PATRICK HEALY

Good Samaritans With Water Trucks Get Praise for Saving Ventura Block From Thomas Fire

It was an uplifting moment in that horrific first day of the Thomas Fire, when it raced down from the mountains and into the city of Ventura, destroying more than 500 homes.

Downwind from the main fire, on one block where hot embers were igniting yards and fences even as water pressure was plummeting, a family-owned local business came to the rescue with two of its water trucks, loaded to the brim with four thousand gallons.

"It's absolutely amazing," recalled Teloma Drive resident Doug Singletary. "These people are heroes."

His neighbor Charlie Carlson is convinced his home would have been consumed if not for the crew from Gallion Erosion Control:  owner John Gallion, his grown sons Chad and Trevor, and their longtime employee Chris de la Cruz.

Carlson, 83, had evacuated and was 35 miles away, watching the live fire coverage on television, when he caught a glimpse of his house, flames around it, and a water truck parked in his driveway that was empty when he left.

"Like a gift from God," Carlson described it.

For him, the wildfire had come at an especially difficult time.  Only three weeks earlier, he had lost his wife Sherrie to illness. In retirement, she had become an avid painter.  Friends and family had gathered for a memorial in their backyard oasis that the Thomas Fire was beginning to burn.  Inside the house were stored his most cherished possession - her paintings.

A block over on Heidelberg Avenue, five houses had caught fire and ultimately would burn to the ground. But there was still room for hope on Teloma for the homes of Carlson and his neighbors. With the Gallions running their own houses, and then providing water to arriving firefighters, Carlson's house was scorched, but survived without interior damage, as did his neighbor's house to the south. Burn damage was more severe in the house to the north, but did not bring it down. The rest of the 300 block of Teloma escaped virtually unscathed.

Sherrie's paintings were untouched in the unforgiving blaze.

"The Gallions," Carlson believes, "must certainly be among the most heroic and deserving people ever."

He had not previously met the Gallions, and did not know their home is a block south of his, and as it turned out, below the reach of the Thomas Fire.

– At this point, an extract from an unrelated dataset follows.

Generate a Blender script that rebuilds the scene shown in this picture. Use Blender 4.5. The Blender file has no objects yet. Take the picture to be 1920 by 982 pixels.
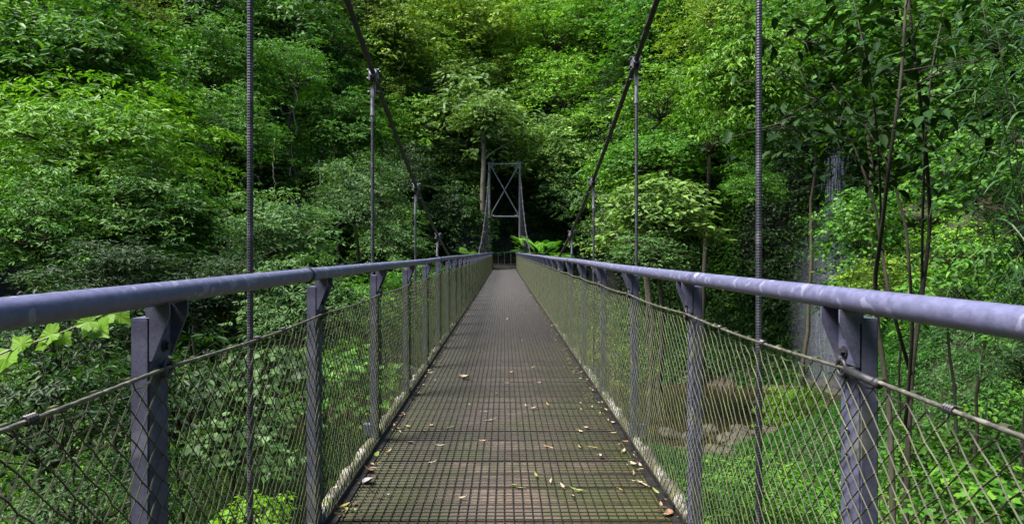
import bpy, math, random
import numpy as np
from mathutils import Vector, noise as mnoise

random.seed(11)
RNG = np.random.default_rng(5)
SC = bpy.context.scene
COL = SC.collection
R = math.radians

# ------------------------------------------------------------------ camera
F = 1211.0          # focal length in photo pixels (1920 wide)
CX, CY = 946.0, 471.0
CAMZ = 1.4
cam_d = bpy.data.cameras.new('camera')
cam = bpy.data.objects.new('camera', cam_d)
COL.objects.link(cam)
cam.location = (0, 0, CAMZ)
cam.rotation_euler = (R(90), 0, 0)
cam_d.sensor_width = 36
cam_d.lens = F / 1920 * 36
cam_d.shift_x = (960 - CX) / 1920
cam_d.shift_y = -(491 - CY) / 1920
cam_d.clip_start = 0.05
cam_d.clip_end = 1000
SC.camera = cam


def at(px, py, d):
    return np.array([(px - CX) / F * d, d, CAMZ - (py - CY) / F * d])


# ------------------------------------------------------------------ light
SUN_EL, SUN_AZ = R(61), math.atan2(-0.62, -0.22)     # azimuth measured from +Y towards +X
sd = Vector((math.sin(SUN_AZ) * math.cos(SUN_EL), math.cos(SUN_AZ) * math.cos(SUN_EL), math.sin(SUN_EL)))
w = bpy.data.worlds.new('World')
SC.world = w
w.use_nodes = True
nt = w.node_tree
sky = nt.nodes.new('ShaderNodeTexSky')
sky.sky_type = 'NISHITA'
sky.sun_disc = False
sky.sun_elevation = SUN_EL
sky.sun_rotation = SUN_AZ
sky.dust_density = 2.0
bg = nt.nodes['Background']
bg.inputs['Strength'].default_value = 0.15
nt.links.new(sky.outputs[0], bg.inputs[0])
ld = bpy.data.lights.new('sun', 'SUN')
ld.energy = 4.8
ld.angle = R(24)
ld.color = (1.0, 0.95, 0.86)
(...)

As the fire approached, John Gallion had dispatched son Chad to Oxnard to get water trucks. They had no experience fire-fighting, but wanted to do what they could to help, entering a fire zone hot enough that some of the logos on the trucks began to melt, Chad Gallion recalled.

"Our neighbors are good people," 19-year-old Chad Gallion said. "We're glad we could help out."

John Gallion said it was a community effort.

At the same time, the joy of saving homes on Teloma is tempered by sadness for the hundreds in Ventura whose homes could not be saved. The city's recovery will require an enormous amount of work.

The presence of so much charred fire wreckage and ash has raised concerns for airborne pollution every time the wind stirs, and so the city has contracted with a local company to spray the burned sites with a protective layer of hydromulch.

Another challenge unimaginable before the devestating Thomas Fire has been taken on by Gallion Erosion Control.